Enfin, la coopération sécuritaire est un domaine où le Maroc dispose d’un avantage comparatif certain. La montée du terrorisme au Sahel, la fragilité des États et la menace des groupes extrémistes font de la stabilité régionale un enjeu majeur. Le Maroc a su développer une expertise reconnue en matière de lutte antiterroriste, de formation des forces de sécurité et de coopération en renseignement. C’est un levier d’influence stratégique, qui pourrait être mieux exploité dans le cadre de partenariats sécuritaires structurants avec des États influents.

Tous ces leviers — diplomatique, économique, académique, sportif et sécuritaire — doivent être pensés comme un tout cohérent. Trop souvent, l’action marocaine en Afrique avance en silo, sans synergie entre les initiatives. Il faut une coordination plus efficace, une stratégie unique qui articule ces axes sous une même ambition : faire du Maroc un pays structurant en Afrique, non pas par la puissance économique, mais par la constance et la complémentarité de son engagement.

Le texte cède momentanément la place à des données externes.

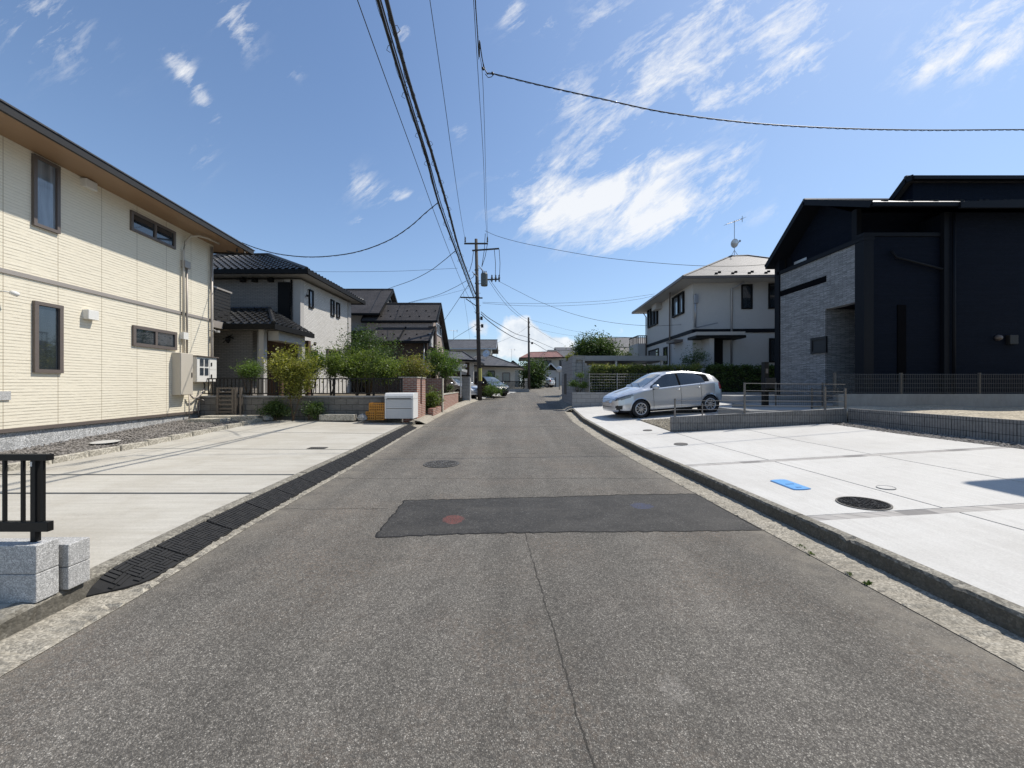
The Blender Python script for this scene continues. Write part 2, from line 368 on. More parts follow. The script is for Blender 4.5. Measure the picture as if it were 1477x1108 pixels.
def m_cream():                                # cream panels moulded like thin uneven ledges
    t = NT('cream_siding'); v = wallvec(t); s_,z_,_ = t.sep(v)
    wv = t.noise(1.1,3,.6,v=t.scale(v,(1,.2,1))); zz = t.math('ADD',z_,t.math('MULTIPLY',t.math('SUBTRACT',wv,.5),.03))
    row = t.math('FLOOR',t.math('DIVIDE',zz,.066)); fr = t.math('FRACT',t.math('DIVIDE',zz,.066))
    ledge = t.noise(1.0,3,.7,v=t.comb(t.math('MULTIPLY',s_,2.2),t.math('MULTIPLY',row,7.31),0.0))
    fine = t.noise(30,4,.7,v=t.scale(v,(.4,1.6,1)))
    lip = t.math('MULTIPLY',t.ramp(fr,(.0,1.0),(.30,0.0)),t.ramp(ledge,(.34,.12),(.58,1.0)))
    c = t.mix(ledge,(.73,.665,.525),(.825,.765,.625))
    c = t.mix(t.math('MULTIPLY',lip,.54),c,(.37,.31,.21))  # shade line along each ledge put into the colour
    c = t.mix(1.0,c,t.ramp(fine,(.3,.93),(.7,1.05)),'MULTIPLY')
    c = t.mix(t.ramp(t.noise(.4,4,.6,v=t.scale(v,(1,.4,1))),(.45,0.0),(.8,.18)),c,(.55,.48,.36))
    stk = t.noise(1.0,5,.7,v=t.scale(v,(5.5,.16,1))); c = t.mix(t.ramp(stk,(.60,0.0),(.74,.22)),c,(.42,.37,.28))
    sc,sf = t.brick(v,.91,30,.008,(0,0,0),(0,0,0),(1,1,1),0.0,0.0)
    c = t.mix(t.math('MULTIPLY',sf,.6),c,(.34,.28,.19))
    t.bump(t.math('SUBTRACT',t.math('ADD',t.math('MULTIPLY',ledge,1.0),t.math('MULTIPLY',fine,.3)),t.math('ADD',lip,sf)),.5,.014)
    return t.fin(c,.85,spec=.25)
# ------------------------------------------------------------------ foliage
def foliage(name, mat, parent, blobs, n, size, seed, clump=.16, flat=.0, fill=.25):
    """leaf-sized faces gathered in clumps through the blobs' volume; blobs = (x,y,z, rx,ry,rz)"""
    rg = np.random.default_rng(seed); B = np.array(blobs, float); off = np.array(wpos(parent)) if parent is not None else np.zeros(3)
    vol = B[:,3]*B[:,4]*B[:,5]; vol = vol**.75; w = vol/vol.sum()
    ncl = max(6, int(n/28)); ci = rg.choice(len(B), ncl, p=w)
    d = rg.normal(size=(ncl,3)); d /= np.linalg.norm(d,axis=1)[:,None]
    rad = rg.random(ncl)**(fill); cc = B[ci,:3]+d*B[ci,3:]*rad[:,None]
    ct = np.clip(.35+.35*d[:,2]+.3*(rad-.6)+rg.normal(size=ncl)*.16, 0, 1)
    li = rg.integers(0,ncl,n); cs = clump*(.6+.8*rg.random(ncl))
    P = cc[li]+rg.normal(size=(n,3))*cs[li][:,None]*np.array([1,1,.75])
    a = rg.normal(size=(n,3)); a[:,2] = a[:,2]*(.6-flat*.4); a /= np.linalg.norm(a,axis=1)[:,None]
    b = rg.normal(size=(n,3)); b -= (b*a).sum(1)[:,None]*a; b /= np.linalg.norm(b,axis=1)[:,None]
    L = size*(.6+.8*rg.random(n)); W = L*(.32+.2*rg.random(n))
    V = np.empty((n,4,3)); V[:,0] = P-a*L[:,None]*.5; V[:,1] = P+b*W[:,None]*.5-a*L[:,None]*.05; V[:,2] = P+a*L[:,None]*.5; V[:,3] = P-b*W[:,None]*.5
    V = V.reshape(-1,3)-off
    m = bpy.data.meshes.new(name); m.vertices.add(4*n); m.vertices.foreach_set('co', V.ravel())
    m.loops.add(4*n); m.loops.foreach_set('vertex_index', np.arange(4*n,dtype=np.int32))
    m.polygons.add(n); m.polygons.foreach_set('loop_start', np.arange(0,4*n,4,dtype=np.int32))
    m.update(calc_edges=True)
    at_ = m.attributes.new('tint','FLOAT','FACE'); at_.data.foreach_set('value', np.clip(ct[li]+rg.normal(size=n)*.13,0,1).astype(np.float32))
    m.materials.append(mat); o = bpy.data.objects.new(name, m); C.objects.link(o)
    if parent is not None: o.parent = parent
    return o
def limbs(root, base, tops, r, mat, name='trunk', seed=1):
    rd = random.Random(seed); mb = MB()
    for k,t in enumerate(tops):
        b = (base[0]+rd.uniform(-1,1)*r*1.5, base[1]+rd.uniform(-1,1)*r*1.5, base[2]-.05)
        mid = [(b[i]*.5+t[i]*.5)+rd.uniform(-.08,.08)*(i<2) for i in range(3)]
        q = [(b[i]*.2+t[i]*.8)+rd.uniform(-.05,.05)*(i<2) for i in range(3)]
        mb.tube([b,mid,q,t], r, 6, True, r*.35)
        for j in range(3):
            f = rd.uniform(.4,.85); p = [b[i]*(1-f)+t[i]*f for i in range(3)]
            e = (p[0]+rd.uniform(-.45,.45)*abs(t[2]-b[2])*.4, p[1]+rd.uniform(-.3,.3)*abs(t[2]-b[2])*.4, p[2]+rd.uniform(.1,.3)*abs(t[2]-b[2]))
            mb.tube([p,e], r*.45, 5, True, r*.2)
    return mb.build(name, mat, root, smooth=True)
def shrub(name, cat, label, base, blobs, n, size, leaf, seed, r=.018, group=None, tops=None, **k):
    root = thing(name, label, cat, base, group)
    if tops is None: tops = [(b[0],b[1],b[2]+b[5]*.2) for b in blobs[:6]]
    limbs(root, base, tops, r, M['bark'], 'trunk' if name.endswith('tree') else 'stem', seed)
    foliage('crown' if name.endswith('tree') else 'foliage', leaf, root, blobs, n, size, seed, **k)
    return root

# ------------------------------------------------------------------ roofs
def tiled_plane(mb, e0, e1, r1, r0, pitch=.28, rows=10, amp=.03, step=.03, lift=.0):
    """a pantiled slope from eave e0-e1 up to ridge r0-r1"""
    e0,e1,r1,r0 = map(Vector,(e0,e1,r1,r0)); u = (e1-e0).normalized()
    nrm = u.cross((r0-e0) if (r0-e0).length > .1 else (r1-e1)).normalized()
    if nrm.z < 0: nrm = -nrm
    prev = None
    for j in range(rows):
        for t,st in ((j/rows,step),((j+1)/rows,0.0)):
            A = e0.lerp(r0,t); B = e1.lerp(r1,t); L = (B-A).length
            n = max(2,int((e1-e0).length/(pitch/6)))
            row = []
            for i in range(n+1):
                p = A.lerp(B,i/n); s_ = (p-e0).dot(u)
                w = math.sin(2*math.pi*s_/pitch); w = abs(w)**.7*(1 if w>0 else -1)
                row.append(mb.v(p+nrm*(lift+amp*w+st)))
            if prev: 
                for i in range(n): mb.F.append([prev[i],prev[i+1],row[i+1],row[i]])
            prev = row
def hip(x0,x1,y0,y1,ze,zr,rx0,rx1,ry0=None,ry1=None):
    """corner points of a hip roof: eave rectangle and ridge line"""
    if ry0 is None: ry0 = ry1 = (y0+y1)/2
    return (x0,y0,ze),(x1,y0,ze),(x1,y1,ze),(x0,y1,ze),(rx0,ry0,zr),(rx1,ry1,zr)
def hip_roof(root, P, mat, fmat, smat, th=.18, name='roof', gutter=True, soff=.0):
    a,b,c,d,r0,r1 = P; up = lambda p: (p[0],p[1],p[2]+th)
    mb = MB(); mb.poly([up(a),up(b),up(r1),up(r0)]); mb.poly([up(b),up(c),up(r1)]); mb.poly([up(c),up(d),up(r0),up(r1)]); mb.poly([up(d),up(a),up(r0)])
    for q,r in ((r0,r1),(a,r0),(d,r0),(b,r1),(c,r1)):
        if (Vector(q)-Vector(r)).length > .05: mb.tube([Vector(up(q))+Vector((0,0,.01)),Vector(up(r))+Vector((0,0,.03))],.055,5)
    ro = mb.build(name, mat, root)
    f = MB()
    f.hexa([a,b,c,d],[(p[0],p[1],p[2]+th-.004) for p in (a,b,c,d)])
    e = MB(); 
    for p,q in ((a,b),(b,c),(c,d),(d,a)):
        dd = (Vector(q)-Vector(p)).normalized(); o = dd.cross(Vector((0,0,1)))*.04
        e.bar(Vector(p)+o-dd*.06+Vector((0,0,.085)),Vector(q)+o+dd*.06+Vector((0,0,.085)),.09,.14)
    f.build('soffit', smat, root); e.build('gutter', fmat, root)
    return ro
def gable_roof(root, x0,x1, prof, mat, fmat, th=.14, axis='x', name='roof', xs=None):
    """roof sheet following a profile of (y,z) from x0 to x1 (or of (x,z) along y)"""
    mb = MB(); tf = (lambda s,q,z:(s,q,z)) if axis=='x' else (lambda s,q,z:(q,s,z))
    for (p,zp),(q,zq) in zip(prof[:-1],prof[1:]):
        mb.hexa([tf(x0,p,zp),tf(x1,p,zp),tf(x1,q,zq),tf(x0,q,zq)],[tf(x0,p,zp+th),tf(x1,p,zp+th),tf(x1,q,zq+th),tf(x0,q,zq+th)])
    ro = mb.build(name, mat, root)
    b = MB()
    for s_ in (x0-.02,x1+.02):
        for (p,zp),(q,zq) in zip(prof[:-1],prof[1:]):
            b.bar(tf(s_,p,zp+.06),tf(s_,q,zq+.06),.04 if axis=='x' else .04,.2)
    for (p,zp) in (prof[0],prof[-1]):
        b.bar(tf(x0,p,zp+.04),tf(x1,p,zp+.04),.11,.12)
    b.build('bargeboard', fmat, root)
    pk = max(prof,key=lambda t:t[1]); c = MB(); c.tube([tf(x0-.03,pk[0],pk[1]+th+.01),tf(x1+.03,pk[0],pk[1]+th+.01)],.07,6); c.build('ridge_cap', mat, root)
    return ro
def gable_wall(mb, x0,x1, prof, zb, axis='x'):
    tf = (lambda s,q,z:(s,q,z)) if axis=='x' else (lambda s,q,z:(q,s,z))
    pts = [(prof[0][0],zb)]+list(prof)+[(prof[-1][0],zb)]
    A = [mb.v(tf(x0,p,z)) for p,z in pts]; B = [mb.v(tf(x1,p,z)) for p,z in pts]
    mb.F.append(A[::-1]); mb.F.append(B); n = len(pts)
    for k in range(n): mb.F.append([A[k],A[(k+1)%n],B[(k+1)%n],B[k]])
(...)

L’Afrique n’est pas une destination, c’est un espace d’intégration. Le Maroc ne doit pas y être un acteur parmi d’autres, mais un pivot. Un pays qui ne cherche pas à imposer un modèle, mais à construire des alliances solides et à offrir des solutions adaptées aux réalités africaines.

L’enjeu n’est pas de s’enfermer dans une logique purement africaine, mais de faire de l’Afrique une base de projection vers les nouvelles dynamiques mondiales.

Ceux qui voient l’Afrique comme un simple marché se trompent. Elle est bien plus que cela. Elle est un espace de convergence, un terrain où se joue l’avenir du Maroc dans la mondialisation. S’y ancrer intelligemment, c’est prendre une longueur d’avance.